The implications of a deal would be enormous. It would end the state of war that has lasted since 1947, pave the way for a final treaty with Lebanon, Syria's client state, and provide Israel with peace on all its frontiers for the first time.

It is for these reasons that Syria's President, Hafez al-Assad, has negotiated so tenaciously for his land and Israel's Prime Minister, Yitzhak Rabin, has played his own hand with such caution. To radical Arab nationalists and Jewish settlers alike, a compromise would constitute the ultimate betrayal. Intransigence on the part of the Israeli or Syrian leaderships could still make it impossible.

But there is evidence that the possibility of peace is real. It comes from the secretive Syrian leader himself. President Assad may not yet have crossed the River Jordan, but he certainly seems to have crossed the Rubicon.

An analysis of President Assad's rare public pronouncements reveals how far Syria has moved from the days when Israel was referred to as an illegal "entity", and great victories were declared to be imminent.

For some months, Syria's obedient media has talked of "full withdrawal in return for full peace", preparing the public for peace with the enemy in exchange for the recovery of the Golan Heights, which were lost to Israel in the Six Day War of 1967, when President Assad was defence minister.

On 1 June, President Assad laid to rest on television official Syrian mythology. He said that Syria was committed to regaining its border before 1967 and on this there would be no room for compromise. But he referred to "Israel" by name and he told Syrian viewers how high was the status of the negotiations.

"There is a US mediator who comes to us and meets me. He then goes to the other party and meets the head of the other side.

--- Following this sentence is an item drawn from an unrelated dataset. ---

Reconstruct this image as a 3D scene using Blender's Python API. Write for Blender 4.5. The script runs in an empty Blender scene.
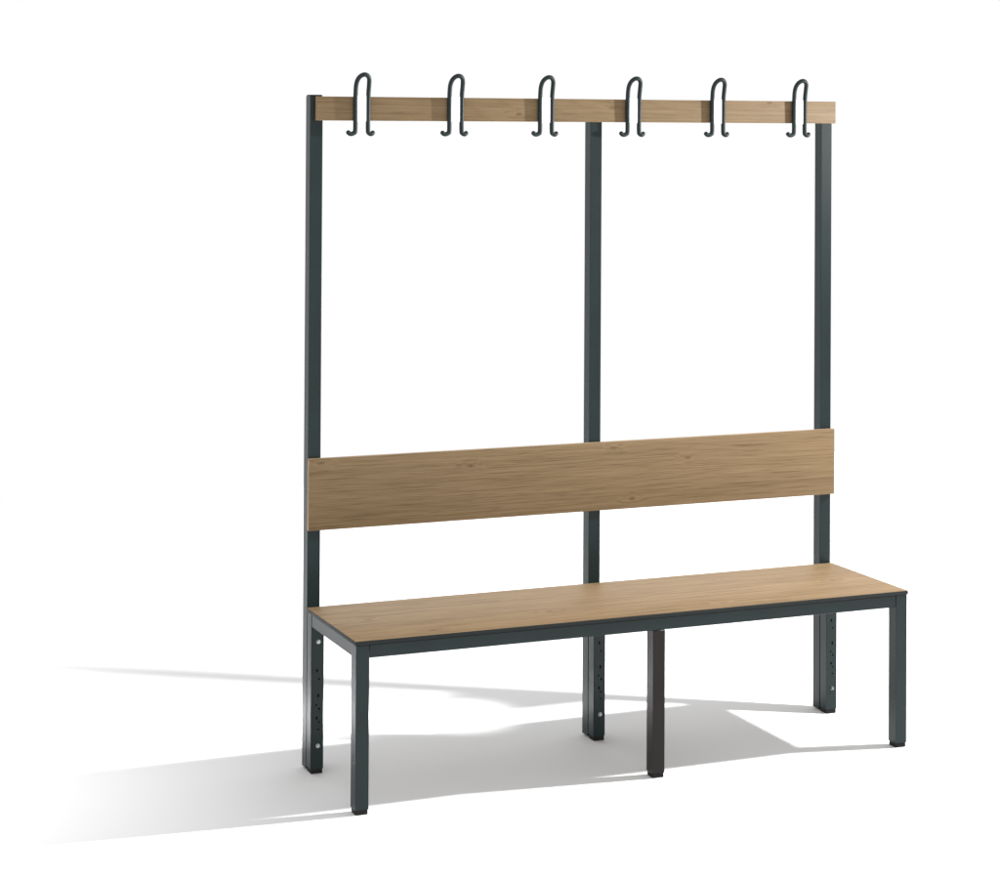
import bpy, bmesh, math, random
from mathutils import Vector, Matrix, Quaternion
random.seed(3)
sc=bpy.context.scene
col=sc.collection
# ---------------- measurements (metres) ----------------
L=1.5; W=.0330; D=.3595; ZS=.400; TB=.010; TH=.030; T=.013
BT,BB=.7658,.5894; H,HB=1.6573,1.5977; XR=.0125
MID=.7844
# ---------------- materials ----------------
def mat(name):
    m=bpy.data.materials.new(name); m.use_nodes=True
    nt=m.node_tree; return m,nt,nt.nodes['Principled BSDF']
def N(nt,t,**kw):
    n=nt.nodes.new(t)
    for k,v in kw.items(): setattr(n,k,v)
    return n
def ramp(nt,src,stops):
    r=N(nt,'ShaderNodeValToRGB'); e=r.color_ramp.elements
    while len(e)<len(stops): e.new(.5)
    for i,(p,c) in enumerate(stops):
        e[i].position=p; e[i].color=(*c,1)
    nt.links.new(src,r.inputs[0]); return r
def wood(name,gain,offs,midf=.6,finef=.75):
    m,nt,b=mat(name); lk=nt.links.new
    tc=N(nt,'ShaderNodeTexCoord'); mp=N(nt,'ShaderNodeMapping'); lk(tc.outputs['Object'],mp.inputs[0])
    mp.inputs['Location'].default_value=offs
    # knots, laid out over the board's face
    sx=N(nt,'ShaderNodeSeparateXYZ'); lk(mp.outputs[0],sx.inputs[0])
    yz=N(nt,'ShaderNodeMath',operation='ADD'); lk(sx.outputs['Y'],yz.inputs[0]); lk(sx.outputs['Z'],yz.inputs[1])
    y2=N(nt,'ShaderNodeMath',operation='MULTIPLY'); lk(yz.outputs[0],y2.inputs[0]); y2.inputs[1].default_value=2.3
    cx=N(nt,'ShaderNodeCombineXYZ'); lk(sx.outputs['X'],cx.inputs['X']); lk(y2.outputs[0],cx.inputs['Y'])
    v=N(nt,'ShaderNodeTexVoronoi'); v.voronoi_dimensions='2D'; v.inputs['Scale'].default_value=2.5; lk(cx.outputs[0],v.inputs['Vector'])
    w=N(nt,'ShaderNodeTexNoise'); w.inputs['Scale'].default_value=1.2; w.inputs['Detail'].default_value=0
    mw=N(nt,'ShaderNodeMapping'); mw.inputs['Scale'].default_value=(1.0,1.5,1.5); lk(mp.outputs[0],mw.inputs[0]); lk(mw.outputs[0],w.inputs['Vector'])
    sub=N(nt,'ShaderNodeVectorMath',operation='SUBTRACT'); lk(w.outputs['Color'],sub.inputs[0]); sub.inputs[1].default_value=(.5,.5,.5)
    mul=N(nt,'ShaderNodeVectorMath',operation='MULTIPLY'); lk(sub.outputs[0],mul.inputs[0]); mul.inputs[1].default_value=(0,.012,.012)
    add=N(nt,'ShaderNodeVectorMath',operation='ADD'); lk(mp.outputs[0],add.inputs[0]); lk(mul.outputs[0],add.inputs[1])
    kb=ramp(nt,v.outputs['Distance'],[(0,(1,1,1)),(.12,(0,0,0))])
    km=N(nt,'ShaderNodeVectorMath',operation='MULTIPLY'); lk(kb.outputs[0],km.inputs[0]); km.inputs[1].default_value=(0,.005,.005)
    add2=N(nt,'ShaderNodeVectorMath',operation='ADD'); lk(add.outputs[0],add2.inputs[0]); lk(km.outputs[0],add2.inputs[1])
    def fib(s,det,rough=.6):
        q=N(nt,'ShaderNodeMapping'); q.inputs['Scale'].default_value=s; lk(add2.outputs[0],q.inputs[0])
        n=N(nt,'ShaderNodeTexNoise'); n.inputs['Scale'].default_value=1; n.inputs['Detail'].default_value=det; n.inputs['Roughness'].default_value=rough
        lk(q.outputs[0],n.inputs['Vector']); return n
    broad=fib((.5,28,28),2)
    mid=fib((.9,330,330),2,.5)
    fine=fib((7,560,560),2,.7)
    cath=fib((.5,7,7),0)
    cm=N(nt,'ShaderNodeMath',operation='MULTIPLY'); lk(cath.outputs['Fac'],cm.inputs[0]); cm.inputs[1].default_value=17
    cf=N(nt,'ShaderNodeMath',operation='FRACT'); lk(cm.outputs[0],cf.inputs[0])
    cr=ramp(nt,cf.outputs[0],[(0,(.84,.80,.76)),(.22,(.96,.95,.94)),(.55,(1.03,1.03,1.03)),(.88,(.98,.975,.97)),(1,(.84,.80,.76))])
    c1=ramp(nt,broad.outputs['Fac'],[(.28,(.345*gain,.231*gain,.117*gain)),(.5,(.385*gain,.261*gain,.136*gain)),(.72,(.422*gain,.289*gain,.155*gain))])
    c2=ramp(nt,mid.outputs['Fac'],[(.30,(.58,.52,.46)),(.47,(.93,.915,.89)),(.7,(1.09,1.09,1.09))])
    c3=ramp(nt,fine.outputs['Fac'],[(.32,(.50,.44,.38)),(.46,(.94,.93,.92)),(.62,(1.06,1.06,1.06))])
    cur=c1
    for src,f in ((c2,midf),(cr,.45),(c3,finef)):
        mm=N(nt,'ShaderNodeMixRGB',blend_type='MULTIPLY'); mm.inputs[0].default_value=f; lk(cur.outputs[0],mm.inputs[1]); lk(src.outputs[0],mm.inputs[2]); cur=mm
    kr=ramp(nt,v.outputs['Distance'],[(0,(.36,.28,.20)),(.014,(.55,.46,.38)),(.032,(1,1,1))])
    m3=N(nt,'ShaderNodeMixRGB',blend_type='MULTIPLY'); m3.inputs[0].default_value=.6; lk(cur.outputs[0],m3.inputs[1]); lk(kr.outputs[0],m3.inputs[2])
    lk(m3.outputs[0],b.inputs['Base Color'])
    b.inputs['Roughness'].default_value=.55; b.inputs['Specular IOR Level'].default_value=.18
    bp=N(nt,'ShaderNodeBump'); bp.inputs['Strength'].default_value=.12; bp.inputs['Distance'].default_value=.0006
    lk(fine.outputs['Fac'],bp.inputs['Height']); lk(bp.outputs[0],b.inputs['Normal'])
    return m
M_seat=wood('oak_seat',.505,(0,0,0),1.0,1.0); M_back=wood('oak_backrest',.430,(5.3,2.15,.35),.40,.75); M_rail=wood('oak_rail',.445,(7.3,.6,2.2),.40,.7)
def plain(name,c,rough,spec=.5,noise=.12,bump=.05,metal=0):
    m,nt,b=mat(name); lk=nt.links.new
    tc=N(nt,'ShaderNodeTexCoord')
    n=N(nt,'ShaderNodeTexNoise'); n.inputs['Scale'].default_value=7; n.inputs['Detail'].default_value=5; lk(tc.outputs['Object'],n.inputs['Vector'])
    r=ramp(nt,n.outputs['Fac'],[(.3,tuple(x*(1-noise) for x in c)),(.7,tuple(x*(1+noise) for x in c))]); lk(r.outputs[0],b.inputs['Base Color'])
    f=N(nt,'ShaderNodeTexNoise'); f.inputs['Scale'].default_value=1400; f.inputs['Detail'].default_value=1; lk(tc.outputs['Object'],f.inputs['Vector'])
    bp=N(nt,'ShaderNodeBump'); bp.inputs['Strength'].default_value=bump; bp.inputs['Distance'].default_value=.0003; lk(f.outputs['Fac'],bp.inputs['Height']); lk(bp.outputs[0],b.inputs['Normal'])
    b.inputs['Roughness'].default_value=rough; b.inputs['Specular IOR Level'].default_value=spec; b.inputs['Metallic'].default_value=metal
    return m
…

Neither we nor they has a level higher than this," Mr Assad said.

This signified that he was taking personal responsibility for the talks, which had been hitherto left to lower-ranking officials.

Most extraordinary of all to an Arab audience was President Assad's public abandonment of his demand for a unified Arab position and his acknowledgement that Syria could no longer condemn Arab countries who made the vilified "separate peace" with the Zionist enemy.

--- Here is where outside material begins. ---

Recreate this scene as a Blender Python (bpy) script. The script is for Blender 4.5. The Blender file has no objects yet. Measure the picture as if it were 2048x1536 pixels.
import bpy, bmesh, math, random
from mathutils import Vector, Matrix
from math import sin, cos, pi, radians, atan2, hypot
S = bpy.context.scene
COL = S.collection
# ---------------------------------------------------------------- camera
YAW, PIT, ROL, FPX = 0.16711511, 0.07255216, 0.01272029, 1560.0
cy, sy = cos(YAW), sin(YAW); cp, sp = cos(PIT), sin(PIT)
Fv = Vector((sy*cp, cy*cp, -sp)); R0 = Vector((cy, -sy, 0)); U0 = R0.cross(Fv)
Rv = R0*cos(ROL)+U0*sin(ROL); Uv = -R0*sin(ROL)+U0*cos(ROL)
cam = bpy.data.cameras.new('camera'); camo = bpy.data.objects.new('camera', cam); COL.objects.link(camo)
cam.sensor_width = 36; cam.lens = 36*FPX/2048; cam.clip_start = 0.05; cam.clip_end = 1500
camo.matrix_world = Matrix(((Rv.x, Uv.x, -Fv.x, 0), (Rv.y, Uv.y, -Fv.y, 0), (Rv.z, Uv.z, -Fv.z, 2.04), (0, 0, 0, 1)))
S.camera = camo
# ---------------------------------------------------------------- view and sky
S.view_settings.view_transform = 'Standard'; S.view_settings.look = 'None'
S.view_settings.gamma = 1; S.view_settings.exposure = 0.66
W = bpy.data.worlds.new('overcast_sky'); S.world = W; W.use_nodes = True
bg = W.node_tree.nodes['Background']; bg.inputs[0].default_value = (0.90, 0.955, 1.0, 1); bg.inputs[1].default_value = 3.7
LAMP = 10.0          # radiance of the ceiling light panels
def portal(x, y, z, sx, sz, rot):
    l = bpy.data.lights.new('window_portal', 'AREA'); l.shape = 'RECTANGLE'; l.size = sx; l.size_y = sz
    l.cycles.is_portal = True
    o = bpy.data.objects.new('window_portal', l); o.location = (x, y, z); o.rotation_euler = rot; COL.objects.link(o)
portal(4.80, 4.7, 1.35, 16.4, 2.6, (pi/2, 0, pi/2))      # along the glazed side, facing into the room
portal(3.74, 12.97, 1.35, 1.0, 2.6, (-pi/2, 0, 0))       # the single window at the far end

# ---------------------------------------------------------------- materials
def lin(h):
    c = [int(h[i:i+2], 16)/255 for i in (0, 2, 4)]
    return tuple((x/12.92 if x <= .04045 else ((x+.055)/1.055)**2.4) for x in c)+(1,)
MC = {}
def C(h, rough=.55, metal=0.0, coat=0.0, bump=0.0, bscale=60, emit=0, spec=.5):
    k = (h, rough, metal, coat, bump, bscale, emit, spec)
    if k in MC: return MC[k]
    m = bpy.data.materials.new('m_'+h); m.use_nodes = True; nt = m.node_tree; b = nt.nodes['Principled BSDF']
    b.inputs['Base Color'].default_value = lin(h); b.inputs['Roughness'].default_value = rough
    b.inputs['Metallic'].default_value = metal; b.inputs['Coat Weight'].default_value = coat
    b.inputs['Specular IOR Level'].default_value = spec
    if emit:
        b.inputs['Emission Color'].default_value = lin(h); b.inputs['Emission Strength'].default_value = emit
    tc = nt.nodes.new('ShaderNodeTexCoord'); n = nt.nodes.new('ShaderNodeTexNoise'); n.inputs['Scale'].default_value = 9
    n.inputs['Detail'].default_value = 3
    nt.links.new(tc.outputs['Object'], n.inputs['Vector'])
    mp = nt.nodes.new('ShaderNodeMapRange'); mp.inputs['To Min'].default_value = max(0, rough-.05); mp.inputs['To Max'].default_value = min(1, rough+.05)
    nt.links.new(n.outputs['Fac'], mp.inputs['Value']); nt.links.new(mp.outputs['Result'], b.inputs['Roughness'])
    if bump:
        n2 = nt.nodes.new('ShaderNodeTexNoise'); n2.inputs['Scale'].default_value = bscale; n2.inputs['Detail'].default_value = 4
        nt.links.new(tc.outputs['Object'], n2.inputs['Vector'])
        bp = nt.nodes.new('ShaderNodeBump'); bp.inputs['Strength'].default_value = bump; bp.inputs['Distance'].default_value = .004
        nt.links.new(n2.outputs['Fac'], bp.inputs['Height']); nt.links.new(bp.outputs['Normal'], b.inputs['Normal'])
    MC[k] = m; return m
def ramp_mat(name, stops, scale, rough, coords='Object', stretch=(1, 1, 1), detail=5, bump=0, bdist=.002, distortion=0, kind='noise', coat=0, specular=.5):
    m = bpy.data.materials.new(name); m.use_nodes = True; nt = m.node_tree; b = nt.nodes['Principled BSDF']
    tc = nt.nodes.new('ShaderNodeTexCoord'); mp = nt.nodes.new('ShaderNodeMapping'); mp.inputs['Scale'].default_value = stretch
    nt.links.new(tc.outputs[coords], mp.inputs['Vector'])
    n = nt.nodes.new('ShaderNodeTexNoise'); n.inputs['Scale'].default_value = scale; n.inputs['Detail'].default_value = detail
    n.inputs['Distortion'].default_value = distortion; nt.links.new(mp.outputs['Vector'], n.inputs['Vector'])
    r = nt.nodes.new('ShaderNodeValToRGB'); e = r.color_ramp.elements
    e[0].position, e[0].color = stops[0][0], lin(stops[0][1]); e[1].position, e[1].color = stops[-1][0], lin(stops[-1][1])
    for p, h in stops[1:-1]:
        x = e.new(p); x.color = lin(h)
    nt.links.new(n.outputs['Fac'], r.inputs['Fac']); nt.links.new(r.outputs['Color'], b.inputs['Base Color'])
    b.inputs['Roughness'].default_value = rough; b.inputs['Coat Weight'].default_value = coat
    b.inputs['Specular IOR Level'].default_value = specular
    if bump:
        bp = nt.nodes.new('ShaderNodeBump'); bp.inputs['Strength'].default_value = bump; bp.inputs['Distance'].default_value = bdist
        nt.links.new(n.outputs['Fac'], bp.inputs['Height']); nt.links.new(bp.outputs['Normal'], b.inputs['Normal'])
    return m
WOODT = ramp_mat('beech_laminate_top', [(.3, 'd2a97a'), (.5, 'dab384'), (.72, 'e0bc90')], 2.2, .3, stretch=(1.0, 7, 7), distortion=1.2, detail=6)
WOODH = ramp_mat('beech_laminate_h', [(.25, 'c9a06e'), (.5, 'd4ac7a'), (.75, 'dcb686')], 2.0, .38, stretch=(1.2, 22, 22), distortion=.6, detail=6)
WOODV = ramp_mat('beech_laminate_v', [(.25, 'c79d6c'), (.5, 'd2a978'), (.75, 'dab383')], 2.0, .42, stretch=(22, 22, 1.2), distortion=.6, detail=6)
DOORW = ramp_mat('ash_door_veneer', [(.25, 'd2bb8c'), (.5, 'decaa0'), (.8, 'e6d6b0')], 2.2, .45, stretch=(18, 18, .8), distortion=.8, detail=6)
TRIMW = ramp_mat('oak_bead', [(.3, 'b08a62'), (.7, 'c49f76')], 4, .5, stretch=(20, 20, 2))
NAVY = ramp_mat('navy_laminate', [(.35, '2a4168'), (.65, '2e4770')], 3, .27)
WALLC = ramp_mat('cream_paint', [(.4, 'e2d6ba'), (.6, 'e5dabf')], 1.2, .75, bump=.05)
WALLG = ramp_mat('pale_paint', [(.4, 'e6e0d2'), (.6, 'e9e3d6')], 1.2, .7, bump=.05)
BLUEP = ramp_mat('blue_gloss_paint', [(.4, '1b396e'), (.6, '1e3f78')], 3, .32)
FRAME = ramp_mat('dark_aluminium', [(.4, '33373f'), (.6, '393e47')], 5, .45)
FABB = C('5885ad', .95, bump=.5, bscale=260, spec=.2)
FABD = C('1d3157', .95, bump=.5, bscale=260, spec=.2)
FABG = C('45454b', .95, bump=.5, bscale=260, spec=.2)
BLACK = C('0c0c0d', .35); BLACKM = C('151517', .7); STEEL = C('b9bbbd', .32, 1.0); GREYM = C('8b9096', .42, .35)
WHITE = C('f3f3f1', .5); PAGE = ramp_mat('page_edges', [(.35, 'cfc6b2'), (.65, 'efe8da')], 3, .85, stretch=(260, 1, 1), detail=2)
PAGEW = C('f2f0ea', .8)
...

"We earlier pledged that we would not advance a single step until others advanced as well," the President told his people. "But what can we do, since the others have left us and gone forward? They say they have made it ahead of us. We do not want anyone to go backward."

Israeli analysts have long believed that President Assad has made a "strategic decision" for peace. Now he seems to have moved faster in public than many expected, and the response from Israel has been swift.

The Israeli Foreign Minister, Shimon Peres, said on 5 June that "the Golan Heights were never historically part of Israel". It was "a historical fact" that they belonged to Syria.

Yesterday, Israel's President, Ezer Weizmann, confirmed for the first time that the Israeli government was considering "a withdrawal to the international border".